Biggest take-away from FM’s Boost!!


Financial markets are all about signaling, not so much about materiality. The biggest mis-step in the FM’s maiden budget was not so much about any particular measure, but about signaling. By taxing FPI through additional surcharge, they couldn’t have done anything worse on signaling, though materially the amount involved was less than 400 cr. No surprise that it took away 20000cr+ from the equity markets in terms of FII outflows since the time budget was presented (till 23rd Aug).

In a big relief, Govt. last week reversed some of those key mis-steps they had taken in the budget. There were many measures in the so called mini-budget that was announced last Friday.

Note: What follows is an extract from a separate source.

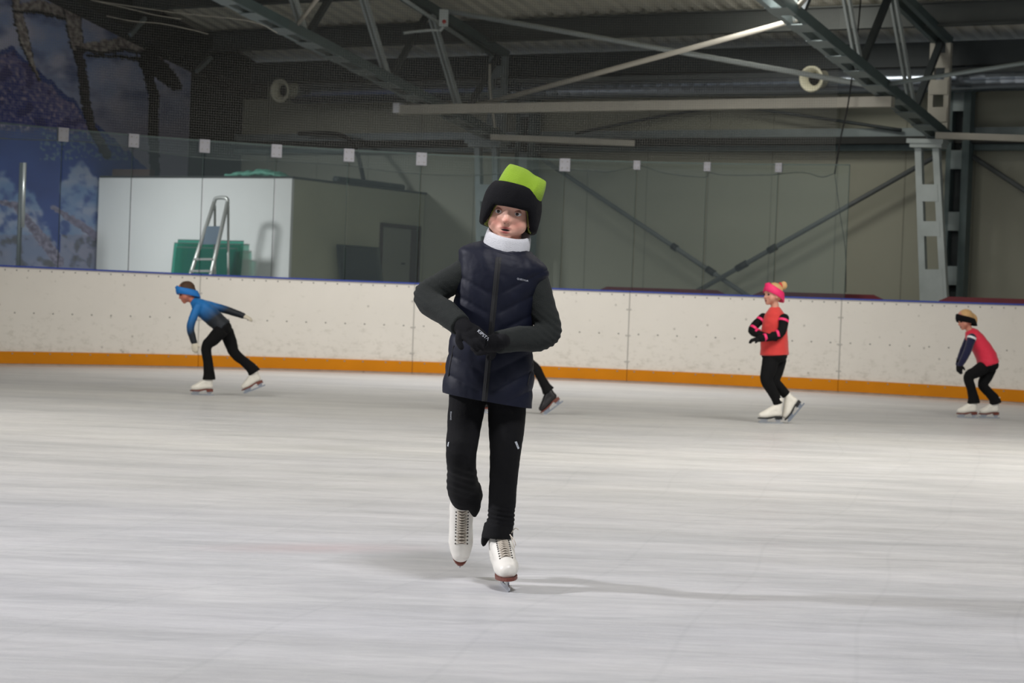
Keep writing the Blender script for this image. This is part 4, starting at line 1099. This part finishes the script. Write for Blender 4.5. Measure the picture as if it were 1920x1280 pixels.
# --- gloves
g1 = MB(); hand(g1, WRL, HDL, (.15, .75, -.6), .95, -1, (.2, .35), 1.3); g1.tube([WRL - (WRL - ELL).normalized() * .03, WRL, WRL + HDL.normalized() * .03], [.031, .030, .027], 18, True)
gl1 = blob('glove', g1, .0032, M['glove'], main, None, 3)
g2 = MB(); hand(g2, WRR, HDR, (0, .95, .2), .88, 1, (.15, .3), 1.3); g2.tube([WRR + (ELR - WRR).normalized() * .03, WRR, WRR + HDR.normalized() * .03], [.031, .030, .027], 18, True)
gl2 = blob('glove', g2, .0032, M['glove'], main, None, 3)
dl = (Q(918, 636, 0) - Q(896, 617, 0)); print_on(text('glove_logo', 'KIPSTA', .0145, Q(906, 628, -.30), (dl.x, 0, dl.z), (-dl.z, 0, dl.x), M['logo'], gl1, 0), bvh(gl1))
# --- trousers
mb = MB(); erings(mb, [lev(913, 745, 70, .085, .1), lev(916, 700, 70, .09, .1), lev(920, 660, 60, .08, .1)], 2.2)
mb.tube(LEGL, [.066, .0590, .0505, .049, .054, .058, .054], 22)
mb.tube([Q(880, 928, .09), Q(888, 948, .10), Q(890, 965, .105)], [.042, .026, .009], 14, True)
mb.tube(LEGR, [.067, .0625, .0515, .0475, .0455, .0445], 22)
mb.tube([Q(938, 978, .02), Q(934, 996, .02), Q(933, 1008, .02)], [.045, .051, .054], 22)
mb.tube([Q(920, 988, .02), Q(910, 1008, .02), Q(907, 1020, .02)], [.026, .015, .008], 14, True)
def trf(co, n):
    x, y = proj(co); return co + n * (.0035 * fbm(co.x * 14, co.z * 26, 3) + .002 * math.exp(-((y - 968) / 14) ** 2) * math.sin(co.z * 420 + co.x * 60) * (x > 900) + .0012 * math.exp(-((y - 900) / 30) ** 2) * math.sin(co.z * 260 + co.x * 90) * (x < 900))
to = blob('trousers', mb, .0045, M['trouser'], main, None, 5, trf); to['label'] = 'black flared skating trousers'
M['refl'] = mat('silver_reflective_mark', (190, 194, 198), .3)
tt_ = bvh(to)
for q4 in (((965, 828), (969, 827), (974, 840), (971, 842)), ((840, 829), (842, 828), (840.5, 837), (838.5, 836))):
    q_ = [hit(tt_, *c_, .001) or Q(c_[0], c_[1], -.07) for c_ in q4]; MB().prism(q_, (0, .002, 0)).build('reflective_mark', M['refl'], to)
print_on(text('thigh_logo', 'DOMYOS', .0065, Q(845.5, 779, -.2), (0, 0, 1), (-1, 0, 0), M['refl'], to, 0), tt_)
# --- neck gaiter
gc = Q(951.5, 453, .005); tl_ = .16; gx_, gz_ = Vector((math.cos(tl_), 0, -math.sin(tl_))), Vector((math.sin(tl_), 0, math.cos(tl_)))
rs = []
for z, r in ((-.040, .068), (-.038, .076), (-.025, .0785), (-.005, .0775), (.014, .076), (.026, .073), (.028, .067), (.015, .064), (-.02, .062)):
    row = []
    for i in range(56):
        a = 2 * PI * i / 56; fcos = math.cos(a)
        wv = .0022 * fbm(math.cos(a) * 4, math.sin(a) * 4 + z * 20, 2)
        row.append(gc + gx_ * math.sin(a) * (r + wv) + Vector((0, -1, 0)) * fcos * (r * .98 + wv) + gz_ * (z + .004 - .021 * fcos))
    rs.append(row)
M['gaiter'] = fabric('white_fleece', (214, 214, 216), .95, .8, 350, .3)
ga_ = MB().rings(rs, cap=False).build('neck_gaiter', M['gaiter'], main, smooth=True); ga_['label'] = 'white fleece neck gaiter'
# --- hat
hc = Q(962.5, 376, .012); ht = .165; hx_, hz_ = Vector((math.cos(ht), 0, -math.sin(ht))), Vector((math.sin(ht), .06, math.cos(ht))).normalized(); hy_ = hz_.cross(hx_)
M['hatblack'] = fabric('black_fleece', (9, 9, 13), .98, .6, 260, .0); M['hatgreen'] = fabric('lime_green_fleece', (136, 168, 44), .9, .6, 260, .08)
def zbot(a): a = abs((a + PI) % (2 * PI) - PI); return -.034 - .063 * sstep(math.radians(37), math.radians(64), a)
rs = []
prof = [(0.02, .086), (0.0, .093), (.04, .0985), (.15, .1015), (.35, .1025), (.55, .1015), (.7, .098), (.82, .0925), (.92, .084), (.98, .076), (.97, .070), (.85, .068)]
for u, r in prof:
    row = []
    for i in range(72):
        a = 2 * PI * i / 72; zb = zbot(a); zt = .050 - .004 * math.sin(a); z = zb + (zt - zb) * u
        rr = r + .0022 * fbm(math.sin(a) * 4, math.cos(a) * 4 + u * 3, 3) * 2 
        row.append(hc + hx_ * math.sin(a) * rr * .985 - hy_ * math.cos(a) * rr * 1.06 + hz_ * z)
    rs.append(row)
inn = []
for u, r in ((.6, .074), (.15, .078)):
    row = []
    for i in range(72):
        a = 2 * PI * i / 72; zb = zbot(a); z = zb + (.05 - zb) * u; row.append(hc + hx_ * math.sin(a) * r - hy_ * math.cos(a) * r * 1.08 + hz_ * z)
    inn.append(row)
hat = MB().rings(rs + inn + [rs[0]], cap=False).build('hat', M['hatblack'], main, smooth=True); hat['label'] = 'black fleece hat band'
rs = []
for dz, r in ((.006, .0785), (-.002, .0802), (-.0042, .079), (-.002, .0770), (.006, .0755)):
    row = []
    for i in range(72):
        a = 2 * PI * i / 72; fz = .6 * sstep(.8, 1.5, abs((a + PI) % (2 * PI) - PI)); row.append(hc + hx_ * math.sin(a) * r - hy_ * math.cos(a) * r * 1.03 + hz_ * (zbot(a) + .006 + dz * 1 - .004 * fz))
    rs.append(row)
li = MB().rings(rs, cap=False).build('hat_lining', mat('olive_green_lining', (116, 124, 44), .9), hat, smooth=True); li['label'] = 'olive green lining edge'
ct = .40; cx_, cz_ = Vector((math.cos(ct), 0, -math.sin(ct))), Vector((math.sin(ct) * .95, 0, math.cos(ct))).normalized(); cc = Q(973, 362, .012)
rs = []
for z, hw, hd, e in ((-.04, .070, .072, 2.2), (.0, .079, .08, 2.4), (.02, .0795, .078, 2.8), (.042, .077, .066, 3.2), (.060, .0735, .046, 3.6), (.071, .070, .026, 4), (.076, .067, .011, 4), (.078, .060, .004, 4)):
    row = []
    for p in ellipse(Vector((0, 0, 0)), Vector((hw, 0, 0)), Vector((0, hd, 0)), 60, e):
        wv = .005 * fbm(p.x * 22, p.y * 10 + z * 18, 3) * (1 if z > 0 else 0) - .007 * math.exp(-((p.x - .045) / .012) ** 2) * (p.y < 0) * sstep(-.01, .03, z)
        sag_ = -.010 * (1 - abs(p.x / .075)) * sstep(.04, .078, z) * math.copysign(1, -1) * -1
        row.append(cc + cx_ * p.x + Vector((0, 1, 0)) * (p.y - wv * (1 if p.y > 0 else -1)) + cz_ * (z + .010 * (1 - (p.x / .08) ** 2) * sstep(.03, .07, z) * (1 if p.x < 0 else .3) - .004))
    rs.append(row)
cro = MB().rings(rs).build('hat_crown', M['hatgreen'], hat, smooth=True); cro['label'] = 'lime green hat crown'
sd = cro.modifiers.new('s', 'SUBSURF'); sd.levels = 1; sd.render_levels = 2
# --- skates
s1, X1 = skate(main, h1, (.13, -.99, 0), (-.09, 0, 1), 1.0, voxel=.0038, detail=.80, label='white figure skate standing on the ice')
s2, X2 = skate(main, o2, f2, u2, 1.0, voxel=.0038, detail=.78, label='white figure skate lifted behind with toe down')
for pts in ([(958, 1000, -.0), (966, 990, -.02), (972, 993, -.02)], [(957, 1002, -.03), (962, 1018, -.05), (965, 1026, -.05)], [(956, 1002, -.03), (964, 1012, -.05), (967, 1022, -.05)]):
    MB().tube([Q(*p) for p in pts], .0016, 6).build('loose_lace', M['lace'], s1, smooth=True)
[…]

Though there were many steps of merit, the key take-away from the mini-budget is not anything about any steps, but again the signaling effect. It came in the form of Govt’s willingness to listen, humility to accept the mis-steps and ability to do the course correction. In our view this is the biggest take away from the booster shot from FM. This signaling effect can change the medium to long-term landscape of the market quite materially, though global cues will continue to dictate the trend in the immediate term.

Of course, for bears, there is no shortage of ammunition. Besides US-China trade war hiccups, there is a new found love with the inverted yield in US and its association with recession. It is another matter that not many inversions were followed by recessions (at least we had two such inversions in the last 4 years), though all recessions were preceded by inverted yield. Having said that global bears have their hands full to keep the markets edgy in the short-term. For India, having under-performed the global markets quite significantly this year so far on account domestic mis-steps, some catch-up (to cover this year’s under-performance) may be on cards, esp. if the festive season brings the much needed turn in the news-flow for the economy!!